→ **Supplied material**:
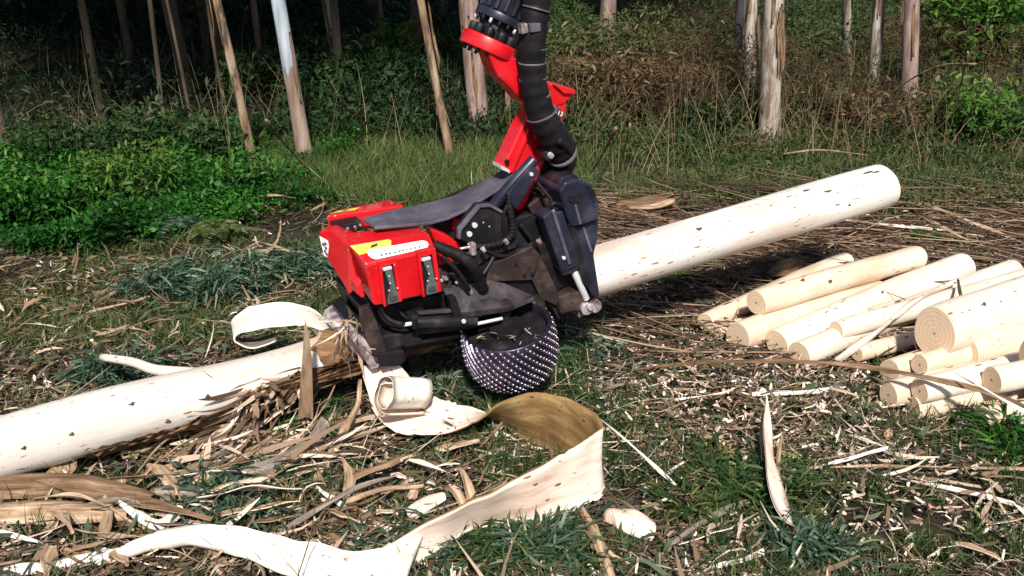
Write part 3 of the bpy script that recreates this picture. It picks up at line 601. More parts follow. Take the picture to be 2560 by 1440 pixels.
def loft(name, A, B, th, mat, par=None, bw=.003, nrm=None):
    """plate between edges A and B (world points), thickness th"""
    n = len(A); A = [np.array(a) for a in A]; B = [np.array(b) for b in B]; vs = []
    nn = nrm if nrm is not None else V3
    vs = A+B+[a-nn*th for a in A]+[b-nn*th for b in B]; fs = []
    for i in range(n-1):
        fs += [(i, i+1, n+i+1, n+i), (2*n+i, 3*n+i, 3*n+i+1, 2*n+i+1), (i, 2*n+i, 2*n+i+1, i+1), (n+i, n+i+1, 3*n+i+1, 3*n+i)]
    fs += [(0, n, 3*n, 2*n), (n-1, 3*n-1, 4*n-1, 2*n-1)]
    return poly(name, vs, fs, mat, par, bw)
def cyl(name, p0, p1, r, mat, par=None, r1=None, na=24, bw=.003):
    p0 = np.array(p0); p1 = np.array(p1); x = p1-p0; x = x/np.linalg.norm(x)
    s = np.cross(x, [.1, .3, 1.]); s /= np.linalg.norm(s); b = np.cross(x, s); r1 = r if r1 is None else r1
    vs = [p+rr*(s*math.cos(2*math.pi*j/na)+b*math.sin(2*math.pi*j/na)) for p, rr in ((p0, r), (p1, r1)) for j in range(na)]
    fs = [(j, (j+1) % na, na+(j+1) % na, na+j) for j in range(na)]+[tuple(range(na))[::-1], tuple(range(na, 2*na))]
    o = poly(name, vs, fs, mat, par, 0, False)
    o.data.polygons.foreach_set('use_smooth', [True]*na+[False, False])
    if bw: bevel(o, bw)
    return o
def bolt(name, px, py, w_, r, mat, par=None, h=.012):
    p = H(px, py, w_); return cyl(name, p, p+W3*h, r, mat, par, na=6 if r < .01 else 12, bw=.0015)
def tube(name, P, R, mat, par=None, na=14, n=6, ribs=None):
    return hp(link(name, tube_mesh(name, P, R, na, n, ribs), mat), par)

# main body / frame under the covers
frame = prism('main_frame', [(905, 772), (940, 745), (1110, 700), (1160, 640), (1230, 640), (1330, 612), (1400, 600), (1420, 700), (1385, 745), (1330, 735), (1230, 712), (1180, 760), (1150, 800), (1040, 830), (975, 880), (940, 870)], .24, -.22, M['black'])
prism('frame_plate', [(1225, 660), (1262, 648), (1332, 615), (1352, 640), (1400, 740), (1392, 765), (1352, 745), (1330, 700), (1215, 705)], .27, .245, M['rust'], bw=.004)
prism('frame_cover', [(940, 772), (1112, 735), (1112, 780), (1030, 792), (1000, 822), (968, 800)], .30, .20, M['black'])
prism('side_guard', [(903, 772), (922, 766), (940, 800), (962, 860), (968, 888), (962, 912), (940, 908), (918, 850), (905, 810)], .34, .30, M['rust'], bw=.004)
# upper delimbing knife assembly, left end
prism('lower_knife', [(882, 852), (898, 836), (915, 850), (932, 880), (952, 905), (946, 920), (928, 924), (905, 890)], .33, .12, M['worn'], bw=.006)
prism('lower_knife', [(862, 848), (880, 842), (897, 868), (915, 895), (902, 896), (880, 878)], .20, .02, M['worn'], bw=.006)
prism('knife_block', [(945, 885), (1010, 875), (1016, 900), (1004, 912), (952, 918)], .36, .10, M['black'])
prism('knife_base', [(862, 800), (885, 780), (905, 800), (925, 850), (905, 866), (876, 840)], .12, -.12, M['black'])
prism('upper_knife', [(835, 805), (872, 782), (886, 800), (876, 822), (848, 835), (834, 828)], .02, -.16, M['worn'], bw=.008)
for x, y in ((866, 800), (878, 815), (858, 818)): bolt('bolt', x, y, .03, .008, M['black'])
prism('knife_arm', [(1000, 850), (1100, 838), (1165, 842), (1162, 854), (1080, 866), (1010, 880)], .16, .04, M['black'])
prism('knife_tip', [(1010, 880), (1045, 876), (1062, 905), (1050, 950), (1022, 930)], .05, -.16, M['black'])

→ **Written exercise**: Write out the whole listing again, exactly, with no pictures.

→ **Reply**:
Write part 3 of the bpy script that recreates this picture. It picks up at line 601. More parts follow. Take the picture to be 2560 by 1440 pixels.
def loft(name, A, B, th, mat, par=None, bw=.003, nrm=None):
    """plate between edges A and B (world points), thickness th"""
    n = len(A); A = [np.array(a) for a in A]; B = [np.array(b) for b in B]; vs = []
    nn = nrm if nrm is not None else V3
    vs = A+B+[a-nn*th for a in A]+[b-nn*th for b in B]; fs = []
    for i in range(n-1):
        fs += [(i, i+1, n+i+1, n+i), (2*n+i, 3*n+i, 3*n+i+1, 2*n+i+1), (i, 2*n+i, 2*n+i+1, i+1), (n+i, n+i+1, 3*n+i+1, 3*n+i)]
    fs += [(0, n, 3*n, 2*n), (n-1, 3*n-1, 4*n-1, 2*n-1)]
    return poly(name, vs, fs, mat, par, bw)
def cyl(name, p0, p1, r, mat, par=None, r1=None, na=24, bw=.003):
    p0 = np.array(p0); p1 = np.array(p1); x = p1-p0; x = x/np.linalg.norm(x)
    s = np.cross(x, [.1, .3, 1.]); s /= np.linalg.norm(s); b = np.cross(x, s); r1 = r if r1 is None else r1
    vs = [p+rr*(s*math.cos(2*math.pi*j/na)+b*math.sin(2*math.pi*j/na)) for p, rr in ((p0, r), (p1, r1)) for j in range(na)]
    fs = [(j, (j+1) % na, na+(j+1) % na, na+j) for j in range(na)]+[tuple(range(na))[::-1], tuple(range(na, 2*na))]
    o = poly(name, vs, fs, mat, par, 0, False)
    o.data.polygons.foreach_set('use_smooth', [True]*na+[False, False])
    if bw: bevel(o, bw)
    return o
def bolt(name, px, py, w_, r, mat, par=None, h=.012):
    p = H(px, py, w_); return cyl(name, p, p+W3*h, r, mat, par, na=6 if r < .01 else 12, bw=.0015)
def tube(name, P, R, mat, par=None, na=14, n=6, ribs=None):
    return hp(link(name, tube_mesh(name, P, R, na, n, ribs), mat), par)

# main body / frame under the covers
frame = prism('main_frame', [(905, 772), (940, 745), (1110, 700), (1160, 640), (1230, 640), (1330, 612), (1400, 600), (1420, 700), (1385, 745), (1330, 735), (1230, 712), (1180, 760), (1150, 800), (1040, 830), (975, 880), (940, 870)], .24, -.22, M['black'])
prism('frame_plate', [(1225, 660), (1262, 648), (1332, 615), (1352, 640), (1400, 740), (1392, 765), (1352, 745), (1330, 700), (1215, 705)], .27, .245, M['rust'], bw=.004)
prism('frame_cover', [(940, 772), (1112, 735), (1112, 780), (1030, 792), (1000, 822), (968, 800)], .30, .20, M['black'])
prism('side_guard', [(903, 772), (922, 766), (940, 800), (962, 860), (968, 888), (962, 912), (940, 908), (918, 850), (905, 810)], .34, .30, M['rust'], bw=.004)
# upper delimbing knife assembly, left end
prism('lower_knife', [(882, 852), (898, 836), (915, 850), (932, 880), (952, 905), (946, 920), (928, 924), (905, 890)], .33, .12, M['worn'], bw=.006)
prism('lower_knife', [(862, 848), (880, 842), (897, 868), (915, 895), (902, 896), (880, 878)], .20, .02, M['worn'], bw=.006)
prism('knife_block', [(945, 885), (1010, 875), (1016, 900), (1004, 912), (952, 918)], .36, .10, M['black'])
prism('knife_base', [(862, 800), (885, 780), (905, 800), (925, 850), (905, 866), (876, 840)], .12, -.12, M['black'])
prism('upper_knife', [(835, 805), (872, 782), (886, 800), (876, 822), (848, 835), (834, 828)], .02, -.16, M['worn'], bw=.008)
for x, y in ((866, 800), (878, 815), (858, 818)): bolt('bolt', x, y, .03, .008, M['black'])
prism('knife_arm', [(1000, 850), (1100, 838), (1165, 842), (1162, 854), (1080, 866), (1010, 880)], .16, .04, M['black'])
prism('knife_tip', [(1010, 880), (1045, 876), (1062, 905), (1050, 950), (1022, 930)], .05, -.16, M['black'])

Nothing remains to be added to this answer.